Am besten, man ignoriert beides – diesen seltsamen Wettbewerb und das tobende Publikum, das so gar nicht verstehen wollte, warum dieser undankbare Dicke nicht die einmalige Chance ergreift, sich von der Eventgesellschaft verheizen, verhöhnen, verreißen zu lassen.

„Richtig gemacht“, möchte man dem eigentlich zerbrechlichen Burschen zurufen. Erst recht, wenn man das so genannte Re-release seines 2014er Albums „Here I am“ (Universal) anhört. Der Rundling hat vier Bonussongs mehr als die Urversion und er hat dadurch noch gewonnen. Denn dieser Kümmert, der hat es. Zweifelsohne.

16 Titel sind es geworden. Da ist am Anfang etwas viel Melancholie im Spiel. Doch jeder Herbstblues, jede Frühjahrsmüdigkeit, jeder Liebeskummer ist irgendwann langweilig und es verlangt die Seele nach etwas Beschwingterem. Kümmert liefert es. Am Anfang setzt er auf die emotionale Schiene. Er singt nicht einfach, er röhrt den Blues, das kann er.
Kümmert Andreas
DSDS braucht dieser Kümmert eigentlich gar nicht. Denn er kann singen, ohne in ein Image gepresst zu werden. 16 Mal tritt er auf dem Album den Beweis an, auch wenn es in der ersten Halbzeit ein Spiel auf ein Tor ist: auf das der Gefühle. „Home is in my Hands“ und „Heart of Stone“ – da zeigt er, was seine Stimmbänder hergeben. Ein Kracher hätte danach für Abwechslung sorgen können, aber er trauert „Hey Louise“ hinterher. In der Folge nimmt die Scheibe Fahrt auf. Da geht der so gar nicht zum Vorzeigestar taugende Franke aus sich heraus. Erster Anlauf bei „Here I am“, dem Titelsong. Da zeigt er, was man aus einem Album machen kann, weil oder obwohl es Max Herre produziert hat. Mit dem „Simple Man“, ein Song, der zu Kümmert passt, kommt Leben in die Boxen. „Just like you“ – es geht voran. Nach „Solid Gold“ wird‘s dann mit „Faith“ wieder etwas weinerlich. Aber nur kurz. Der Soul bekommt seine Zeit. „For so long“ geht runter wie Öl, da werden Erinnerungen an die goldene Tamla Motown-Zweit wach.

Bee Gees for ever. Kümmert nimmt sich mit Jane Danelane den Klassiker „To love somebody“ vor. Netter Einfall. Aber: die Bee Gees waren doch besser. Echt.

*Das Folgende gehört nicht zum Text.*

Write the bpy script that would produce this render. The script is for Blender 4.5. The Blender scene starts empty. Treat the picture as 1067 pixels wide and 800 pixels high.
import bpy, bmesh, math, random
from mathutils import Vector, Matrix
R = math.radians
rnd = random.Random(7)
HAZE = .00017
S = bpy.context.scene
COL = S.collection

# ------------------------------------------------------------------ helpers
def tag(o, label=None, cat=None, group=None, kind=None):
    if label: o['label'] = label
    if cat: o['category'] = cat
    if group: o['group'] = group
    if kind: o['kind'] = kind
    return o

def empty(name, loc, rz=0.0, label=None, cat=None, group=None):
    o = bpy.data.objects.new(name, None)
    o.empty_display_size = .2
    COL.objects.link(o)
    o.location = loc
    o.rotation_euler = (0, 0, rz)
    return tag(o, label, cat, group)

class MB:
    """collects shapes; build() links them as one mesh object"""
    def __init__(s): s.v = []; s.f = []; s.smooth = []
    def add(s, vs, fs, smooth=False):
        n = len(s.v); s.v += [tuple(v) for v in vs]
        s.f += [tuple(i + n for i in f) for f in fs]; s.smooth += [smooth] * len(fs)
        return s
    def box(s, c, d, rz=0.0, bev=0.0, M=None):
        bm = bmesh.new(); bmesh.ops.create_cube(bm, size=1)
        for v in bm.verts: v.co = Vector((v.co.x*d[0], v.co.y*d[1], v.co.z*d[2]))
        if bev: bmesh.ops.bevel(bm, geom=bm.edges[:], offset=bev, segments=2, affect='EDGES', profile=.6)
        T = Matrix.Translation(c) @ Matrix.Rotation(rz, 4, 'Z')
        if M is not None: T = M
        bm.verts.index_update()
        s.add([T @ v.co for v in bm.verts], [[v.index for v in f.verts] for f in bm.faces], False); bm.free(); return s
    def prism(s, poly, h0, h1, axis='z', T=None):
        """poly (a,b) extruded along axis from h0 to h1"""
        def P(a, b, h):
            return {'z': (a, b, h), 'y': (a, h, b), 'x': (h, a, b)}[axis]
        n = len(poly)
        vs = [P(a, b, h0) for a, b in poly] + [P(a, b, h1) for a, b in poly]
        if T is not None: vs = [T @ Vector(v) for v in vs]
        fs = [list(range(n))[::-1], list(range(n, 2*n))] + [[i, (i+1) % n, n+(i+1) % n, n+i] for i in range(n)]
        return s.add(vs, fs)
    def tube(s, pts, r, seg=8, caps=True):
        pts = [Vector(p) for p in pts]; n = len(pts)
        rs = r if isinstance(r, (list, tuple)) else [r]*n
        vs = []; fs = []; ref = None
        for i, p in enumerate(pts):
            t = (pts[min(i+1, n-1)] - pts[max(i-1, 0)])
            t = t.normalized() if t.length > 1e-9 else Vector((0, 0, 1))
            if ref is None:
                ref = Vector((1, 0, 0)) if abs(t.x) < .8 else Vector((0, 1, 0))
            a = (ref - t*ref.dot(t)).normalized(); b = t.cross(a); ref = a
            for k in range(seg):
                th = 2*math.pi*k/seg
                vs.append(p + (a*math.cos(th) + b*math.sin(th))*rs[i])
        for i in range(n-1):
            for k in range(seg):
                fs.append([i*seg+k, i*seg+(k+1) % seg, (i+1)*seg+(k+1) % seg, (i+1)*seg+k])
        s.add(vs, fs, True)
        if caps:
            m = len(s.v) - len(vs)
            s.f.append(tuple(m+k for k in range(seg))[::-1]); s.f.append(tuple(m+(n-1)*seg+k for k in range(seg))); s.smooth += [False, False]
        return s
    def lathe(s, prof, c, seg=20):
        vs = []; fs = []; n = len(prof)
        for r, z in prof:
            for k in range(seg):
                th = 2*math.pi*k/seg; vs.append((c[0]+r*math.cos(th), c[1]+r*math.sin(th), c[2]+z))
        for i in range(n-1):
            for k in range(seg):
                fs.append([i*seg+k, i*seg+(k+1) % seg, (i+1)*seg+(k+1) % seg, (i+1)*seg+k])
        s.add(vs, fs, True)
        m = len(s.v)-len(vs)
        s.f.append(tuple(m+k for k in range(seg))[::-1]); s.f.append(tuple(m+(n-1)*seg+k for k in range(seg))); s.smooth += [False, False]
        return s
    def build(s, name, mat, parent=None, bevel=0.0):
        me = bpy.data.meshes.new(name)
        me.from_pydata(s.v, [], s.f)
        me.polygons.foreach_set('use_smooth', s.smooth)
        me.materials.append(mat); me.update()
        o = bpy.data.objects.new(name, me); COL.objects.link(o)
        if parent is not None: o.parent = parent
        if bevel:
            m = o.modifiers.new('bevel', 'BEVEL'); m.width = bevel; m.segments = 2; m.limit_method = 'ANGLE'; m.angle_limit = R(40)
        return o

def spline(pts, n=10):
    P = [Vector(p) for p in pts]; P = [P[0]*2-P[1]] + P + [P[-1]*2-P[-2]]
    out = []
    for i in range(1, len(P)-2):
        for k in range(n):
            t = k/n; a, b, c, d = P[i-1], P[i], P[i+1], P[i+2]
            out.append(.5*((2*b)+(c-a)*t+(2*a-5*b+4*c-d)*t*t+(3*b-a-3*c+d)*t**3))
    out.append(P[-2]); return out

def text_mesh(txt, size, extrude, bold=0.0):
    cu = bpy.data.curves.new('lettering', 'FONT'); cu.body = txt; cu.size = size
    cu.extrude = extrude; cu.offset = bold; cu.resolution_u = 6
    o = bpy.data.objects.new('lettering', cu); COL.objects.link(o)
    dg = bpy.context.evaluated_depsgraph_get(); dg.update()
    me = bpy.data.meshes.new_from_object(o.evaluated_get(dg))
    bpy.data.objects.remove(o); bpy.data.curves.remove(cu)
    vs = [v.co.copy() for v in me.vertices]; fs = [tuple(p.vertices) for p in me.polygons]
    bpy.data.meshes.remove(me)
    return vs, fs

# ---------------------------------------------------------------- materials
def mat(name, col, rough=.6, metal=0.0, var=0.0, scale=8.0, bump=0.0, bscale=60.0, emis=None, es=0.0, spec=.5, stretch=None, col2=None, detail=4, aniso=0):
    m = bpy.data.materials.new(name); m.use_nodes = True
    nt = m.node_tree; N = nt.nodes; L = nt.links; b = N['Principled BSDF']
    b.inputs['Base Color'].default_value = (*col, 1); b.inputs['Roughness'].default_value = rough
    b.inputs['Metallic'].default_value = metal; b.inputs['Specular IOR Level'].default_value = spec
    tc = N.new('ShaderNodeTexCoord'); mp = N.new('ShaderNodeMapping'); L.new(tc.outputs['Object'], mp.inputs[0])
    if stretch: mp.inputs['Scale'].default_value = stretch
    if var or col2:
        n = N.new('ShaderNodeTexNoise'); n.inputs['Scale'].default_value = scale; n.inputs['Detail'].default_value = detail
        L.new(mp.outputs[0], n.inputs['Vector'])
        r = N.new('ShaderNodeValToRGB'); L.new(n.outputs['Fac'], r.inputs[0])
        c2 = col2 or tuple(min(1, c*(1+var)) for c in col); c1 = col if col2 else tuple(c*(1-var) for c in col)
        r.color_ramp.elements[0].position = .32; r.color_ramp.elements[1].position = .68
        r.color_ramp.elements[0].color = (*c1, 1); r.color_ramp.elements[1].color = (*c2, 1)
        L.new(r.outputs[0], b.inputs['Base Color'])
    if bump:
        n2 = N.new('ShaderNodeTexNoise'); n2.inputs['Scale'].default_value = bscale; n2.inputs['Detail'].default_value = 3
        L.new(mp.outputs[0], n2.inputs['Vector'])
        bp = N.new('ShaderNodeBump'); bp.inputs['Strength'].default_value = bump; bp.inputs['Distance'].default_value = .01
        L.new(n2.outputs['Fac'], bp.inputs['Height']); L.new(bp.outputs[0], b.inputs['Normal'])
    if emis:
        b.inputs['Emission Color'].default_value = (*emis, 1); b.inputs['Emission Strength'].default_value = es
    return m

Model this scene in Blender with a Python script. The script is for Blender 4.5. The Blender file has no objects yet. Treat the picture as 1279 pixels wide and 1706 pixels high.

Der Höhepunkt naht: „Sky is calling“. Ein Song, wie in den 70er-Stein gemeißelt. Der Hammer des Albums schlechthin. Straight, ab durch die Mitte. Direkt und rockig. Dann das Finale: ein bisschen Gefühl in „Avalance“, ehe der herrliche Billy Preston-Evergreen „Nothing from nothing“ den fulminanten Schlusspunkt setzt.

Wer hätte sich sonst an diesen Klassiker gewagt, wenn nicht dieser Kümmert. Eine Entdeckung.